Omitted Stories

During her lifetime, O’Connor wrote thirty-one short stories, and this website discusses twenty-five of them. The six excluded stories are “The Train,” “The Peeler,” “The Heart of the Park,” “A Stroke of Good Fortune,” “Enoch and the Gorilla,” and "You Can't Be Any Poorer Than Dead." These stories are excluded because they were eventually incorporated into O'Connor's novels, the first five stories being associated with O’Connor’s first novel, Wise Blood, and the sixth story being associated with her second novel, The Violent Bear It Away. Because the stories appear as either chapters in the drafts of her novels or chapters in the published versions of her novels, the stories would most appropriately be discussed in conjunction with the novels, which are not included in this website.


In 1948, during her winter at the Yaddo artists' retreat, O’Connor made great progress on what would become her first novel, Wise Blood. The book features protagonist Hazel Motes, who started as Haze Wickers in some of her earliest drafts, as well as Enoch Emery, Hazel’s friend who works as a guard at the City Forest Park Zoo. That winter, O'Connor had several chapters of the book presumably finished. Her short story “The Train” would be her first chapter, “The Peeler” would be the third chapter, “A Woman on the Stairs,” which was later renamed “A Stroke of Good Fortune” (as it appears in her 1955 collection of stories A Good Man Is Hard to Find) would be the fourth chapter, and “The Heart of the Park” would be the ninth chapter.

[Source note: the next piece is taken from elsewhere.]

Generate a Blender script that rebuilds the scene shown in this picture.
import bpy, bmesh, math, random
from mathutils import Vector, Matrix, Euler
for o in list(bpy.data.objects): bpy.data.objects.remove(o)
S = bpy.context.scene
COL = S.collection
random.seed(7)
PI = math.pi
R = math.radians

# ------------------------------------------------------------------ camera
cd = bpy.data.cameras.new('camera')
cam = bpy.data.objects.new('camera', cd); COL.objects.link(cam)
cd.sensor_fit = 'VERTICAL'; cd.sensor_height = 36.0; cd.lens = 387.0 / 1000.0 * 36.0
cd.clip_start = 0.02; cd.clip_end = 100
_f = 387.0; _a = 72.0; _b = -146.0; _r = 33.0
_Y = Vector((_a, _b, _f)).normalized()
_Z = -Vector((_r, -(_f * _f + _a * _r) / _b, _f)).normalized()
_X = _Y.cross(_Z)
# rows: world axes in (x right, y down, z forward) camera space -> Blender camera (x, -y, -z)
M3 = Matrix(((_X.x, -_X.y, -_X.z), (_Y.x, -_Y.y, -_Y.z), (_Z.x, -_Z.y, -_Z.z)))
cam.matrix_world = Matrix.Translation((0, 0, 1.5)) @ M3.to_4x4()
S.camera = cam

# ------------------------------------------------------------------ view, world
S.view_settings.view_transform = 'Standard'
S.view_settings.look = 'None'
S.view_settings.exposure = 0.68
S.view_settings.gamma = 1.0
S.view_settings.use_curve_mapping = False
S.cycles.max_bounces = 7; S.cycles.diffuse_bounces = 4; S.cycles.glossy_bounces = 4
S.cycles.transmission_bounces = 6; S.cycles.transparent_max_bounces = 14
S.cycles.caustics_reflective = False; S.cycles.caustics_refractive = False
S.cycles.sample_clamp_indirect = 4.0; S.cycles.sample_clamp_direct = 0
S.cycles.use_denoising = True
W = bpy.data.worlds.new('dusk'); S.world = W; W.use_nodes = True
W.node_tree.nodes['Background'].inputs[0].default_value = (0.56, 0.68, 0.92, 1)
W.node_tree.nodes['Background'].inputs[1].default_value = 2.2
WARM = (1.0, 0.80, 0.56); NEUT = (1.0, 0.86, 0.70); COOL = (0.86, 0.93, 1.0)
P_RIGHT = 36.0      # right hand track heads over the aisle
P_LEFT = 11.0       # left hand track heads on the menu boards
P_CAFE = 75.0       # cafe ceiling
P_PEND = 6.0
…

According to The Complete Stories, “The Train,” “The Peeler,” “The Heart of the Park,” and “Enoch and the Gorilla” were all revised or rewritten for use in the final version of Wise Blood, published in 1952. “A Stroke of Good Fortune,” named “A Woman on the Stairs” when O’Connor first wrote it, was part of the first drafts of her novel and told the story of Hazel Motes’s sister, Ruby Hill. Even though “A Stroke of Good Fortune” never became one of the chapters in the final published version of Wise Blood, it still relates to the characters and ideas in the four short stories that did become chapters in Wise Blood.


Toward the end of 1952 and into the beginning of 1953, after the publication of Wise Blood, O'Connor began working on her second novel, The Violent Bear It Away, specifically the story "You Can't Be Any Poorer Than Dead," which, biographer Brad Gooch notes, "begun as the first chapter of her new novel, the macabre slapstick of the teenage Francis Marion Tarwater" (225). In addition to its incorporation into the second novel, "You Can't Be Any Poorer Than Dead" was also published as a short story in the magazine New World Writing in October 1955.


Works Cited

Gooch, Brad. Flannery: A Life of Flannery O'Connor. New York, Little, Brown, 2009.